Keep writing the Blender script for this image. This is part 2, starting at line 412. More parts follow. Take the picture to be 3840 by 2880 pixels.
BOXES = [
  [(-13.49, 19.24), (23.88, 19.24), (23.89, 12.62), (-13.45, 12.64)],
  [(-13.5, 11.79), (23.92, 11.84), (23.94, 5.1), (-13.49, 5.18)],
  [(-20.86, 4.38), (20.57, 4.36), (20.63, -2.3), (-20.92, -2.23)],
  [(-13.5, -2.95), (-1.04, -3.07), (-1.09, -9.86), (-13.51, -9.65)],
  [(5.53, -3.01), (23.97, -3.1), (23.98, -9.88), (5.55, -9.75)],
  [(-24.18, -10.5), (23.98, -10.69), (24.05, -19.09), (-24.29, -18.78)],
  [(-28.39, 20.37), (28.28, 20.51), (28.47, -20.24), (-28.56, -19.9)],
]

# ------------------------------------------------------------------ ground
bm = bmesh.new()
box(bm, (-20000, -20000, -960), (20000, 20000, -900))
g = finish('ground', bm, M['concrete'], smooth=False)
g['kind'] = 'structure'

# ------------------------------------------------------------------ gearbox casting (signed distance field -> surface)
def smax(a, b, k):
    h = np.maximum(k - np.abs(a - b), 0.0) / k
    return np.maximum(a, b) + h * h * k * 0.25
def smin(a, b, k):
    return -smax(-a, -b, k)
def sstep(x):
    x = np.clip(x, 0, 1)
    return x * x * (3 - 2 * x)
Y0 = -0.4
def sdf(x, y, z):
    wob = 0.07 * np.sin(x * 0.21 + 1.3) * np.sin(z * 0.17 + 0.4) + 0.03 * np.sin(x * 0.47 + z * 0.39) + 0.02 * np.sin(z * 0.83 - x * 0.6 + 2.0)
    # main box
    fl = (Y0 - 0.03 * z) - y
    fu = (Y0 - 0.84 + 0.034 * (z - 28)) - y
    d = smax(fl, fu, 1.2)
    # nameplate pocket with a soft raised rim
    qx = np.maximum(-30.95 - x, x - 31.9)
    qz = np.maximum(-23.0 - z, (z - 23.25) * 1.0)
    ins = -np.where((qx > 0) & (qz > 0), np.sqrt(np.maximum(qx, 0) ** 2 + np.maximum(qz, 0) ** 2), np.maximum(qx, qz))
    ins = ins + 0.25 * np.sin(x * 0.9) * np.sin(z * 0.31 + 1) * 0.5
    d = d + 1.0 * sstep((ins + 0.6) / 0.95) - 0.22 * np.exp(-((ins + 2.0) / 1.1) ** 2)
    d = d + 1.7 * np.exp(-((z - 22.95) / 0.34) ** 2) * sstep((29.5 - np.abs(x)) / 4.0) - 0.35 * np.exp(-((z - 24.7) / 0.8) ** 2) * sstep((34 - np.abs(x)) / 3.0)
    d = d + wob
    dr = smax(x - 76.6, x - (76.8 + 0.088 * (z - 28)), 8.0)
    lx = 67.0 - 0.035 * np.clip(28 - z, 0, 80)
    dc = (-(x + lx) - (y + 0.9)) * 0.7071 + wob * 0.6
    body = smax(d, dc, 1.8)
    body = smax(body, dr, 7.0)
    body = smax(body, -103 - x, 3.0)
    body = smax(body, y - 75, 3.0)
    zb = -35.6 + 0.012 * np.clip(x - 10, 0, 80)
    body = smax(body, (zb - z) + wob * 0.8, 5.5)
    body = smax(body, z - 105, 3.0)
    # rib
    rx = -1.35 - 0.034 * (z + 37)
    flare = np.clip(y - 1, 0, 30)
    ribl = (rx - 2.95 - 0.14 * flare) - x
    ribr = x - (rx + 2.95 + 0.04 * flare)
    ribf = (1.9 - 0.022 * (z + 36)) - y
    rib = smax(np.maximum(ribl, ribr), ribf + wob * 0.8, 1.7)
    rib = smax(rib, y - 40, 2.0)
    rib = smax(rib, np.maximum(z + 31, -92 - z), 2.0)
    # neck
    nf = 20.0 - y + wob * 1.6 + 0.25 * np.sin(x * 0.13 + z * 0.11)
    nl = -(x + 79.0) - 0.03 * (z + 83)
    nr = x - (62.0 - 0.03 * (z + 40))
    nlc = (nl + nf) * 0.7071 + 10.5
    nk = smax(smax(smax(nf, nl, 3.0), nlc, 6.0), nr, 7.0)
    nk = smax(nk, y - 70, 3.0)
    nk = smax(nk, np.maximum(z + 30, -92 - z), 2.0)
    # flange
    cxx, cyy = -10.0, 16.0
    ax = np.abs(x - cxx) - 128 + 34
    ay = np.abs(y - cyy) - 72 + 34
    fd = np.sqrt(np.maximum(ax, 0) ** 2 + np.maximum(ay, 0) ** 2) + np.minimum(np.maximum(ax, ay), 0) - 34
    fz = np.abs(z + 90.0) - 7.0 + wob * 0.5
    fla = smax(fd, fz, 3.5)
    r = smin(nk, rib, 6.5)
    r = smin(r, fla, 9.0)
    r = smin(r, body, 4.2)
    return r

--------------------

OBJECTIVE
Every line of the data above should be reproduced word for word.

THE COMPLETED TASK
Keep writing the Blender script for this image. This is part 2, starting at line 412. More parts follow. Take the picture to be 3840 by 2880 pixels.
BOXES = [
  [(-13.49, 19.24), (23.88, 19.24), (23.89, 12.62), (-13.45, 12.64)],
  [(-13.5, 11.79), (23.92, 11.84), (23.94, 5.1), (-13.49, 5.18)],
  [(-20.86, 4.38), (20.57, 4.36), (20.63, -2.3), (-20.92, -2.23)],
  [(-13.5, -2.95), (-1.04, -3.07), (-1.09, -9.86), (-13.51, -9.65)],
  [(5.53, -3.01), (23.97, -3.1), (23.98, -9.88), (5.55, -9.75)],
  [(-24.18, -10.5), (23.98, -10.69), (24.05, -19.09), (-24.29, -18.78)],
  [(-28.39, 20.37), (28.28, 20.51), (28.47, -20.24), (-28.56, -19.9)],
]

# ------------------------------------------------------------------ ground
bm = bmesh.new()
box(bm, (-20000, -20000, -960), (20000, 20000, -900))
g = finish('ground', bm, M['concrete'], smooth=False)
g['kind'] = 'structure'

# ------------------------------------------------------------------ gearbox casting (signed distance field -> surface)
def smax(a, b, k):
    h = np.maximum(k - np.abs(a - b), 0.0) / k
    return np.maximum(a, b) + h * h * k * 0.25
def smin(a, b, k):
    return -smax(-a, -b, k)
def sstep(x):
    x = np.clip(x, 0, 1)
    return x * x * (3 - 2 * x)
Y0 = -0.4
def sdf(x, y, z):
    wob = 0.07 * np.sin(x * 0.21 + 1.3) * np.sin(z * 0.17 + 0.4) + 0.03 * np.sin(x * 0.47 + z * 0.39) + 0.02 * np.sin(z * 0.83 - x * 0.6 + 2.0)
    # main box
    fl = (Y0 - 0.03 * z) - y
    fu = (Y0 - 0.84 + 0.034 * (z - 28)) - y
    d = smax(fl, fu, 1.2)
    # nameplate pocket with a soft raised rim
    qx = np.maximum(-30.95 - x, x - 31.9)
    qz = np.maximum(-23.0 - z, (z - 23.25) * 1.0)
    ins = -np.where((qx > 0) & (qz > 0), np.sqrt(np.maximum(qx, 0) ** 2 + np.maximum(qz, 0) ** 2), np.maximum(qx, qz))
    ins = ins + 0.25 * np.sin(x * 0.9) * np.sin(z * 0.31 + 1) * 0.5
    d = d + 1.0 * sstep((ins + 0.6) / 0.95) - 0.22 * np.exp(-((ins + 2.0) / 1.1) ** 2)
    d = d + 1.7 * np.exp(-((z - 22.95) / 0.34) ** 2) * sstep((29.5 - np.abs(x)) / 4.0) - 0.35 * np.exp(-((z - 24.7) / 0.8) ** 2) * sstep((34 - np.abs(x)) / 3.0)
    d = d + wob
    dr = smax(x - 76.6, x - (76.8 + 0.088 * (z - 28)), 8.0)
    lx = 67.0 - 0.035 * np.clip(28 - z, 0, 80)
    dc = (-(x + lx) - (y + 0.9)) * 0.7071 + wob * 0.6
    body = smax(d, dc, 1.8)
    body = smax(body, dr, 7.0)
    body = smax(body, -103 - x, 3.0)
    body = smax(body, y - 75, 3.0)
    zb = -35.6 + 0.012 * np.clip(x - 10, 0, 80)
    body = smax(body, (zb - z) + wob * 0.8, 5.5)
    body = smax(body, z - 105, 3.0)
    # rib
    rx = -1.35 - 0.034 * (z + 37)
    flare = np.clip(y - 1, 0, 30)
    ribl = (rx - 2.95 - 0.14 * flare) - x
    ribr = x - (rx + 2.95 + 0.04 * flare)
    ribf = (1.9 - 0.022 * (z + 36)) - y
    rib = smax(np.maximum(ribl, ribr), ribf + wob * 0.8, 1.7)
    rib = smax(rib, y - 40, 2.0)
    rib = smax(rib, np.maximum(z + 31, -92 - z), 2.0)
    # neck
    nf = 20.0 - y + wob * 1.6 + 0.25 * np.sin(x * 0.13 + z * 0.11)
    nl = -(x + 79.0) - 0.03 * (z + 83)
    nr = x - (62.0 - 0.03 * (z + 40))
    nlc = (nl + nf) * 0.7071 + 10.5
    nk = smax(smax(smax(nf, nl, 3.0), nlc, 6.0), nr, 7.0)
    nk = smax(nk, y - 70, 3.0)
    nk = smax(nk, np.maximum(z + 30, -92 - z), 2.0)
    # flange
    cxx, cyy = -10.0, 16.0
    ax = np.abs(x - cxx) - 128 + 34
    ay = np.abs(y - cyy) - 72 + 34
    fd = np.sqrt(np.maximum(ax, 0) ** 2 + np.maximum(ay, 0) ** 2) + np.minimum(np.maximum(ax, ay), 0) - 34
    fz = np.abs(z + 90.0) - 7.0 + wob * 0.5
    fla = smax(fd, fz, 3.5)
    r = smin(nk, rib, 6.5)
    r = smin(r, fla, 9.0)
    r = smin(r, body, 4.2)
    return r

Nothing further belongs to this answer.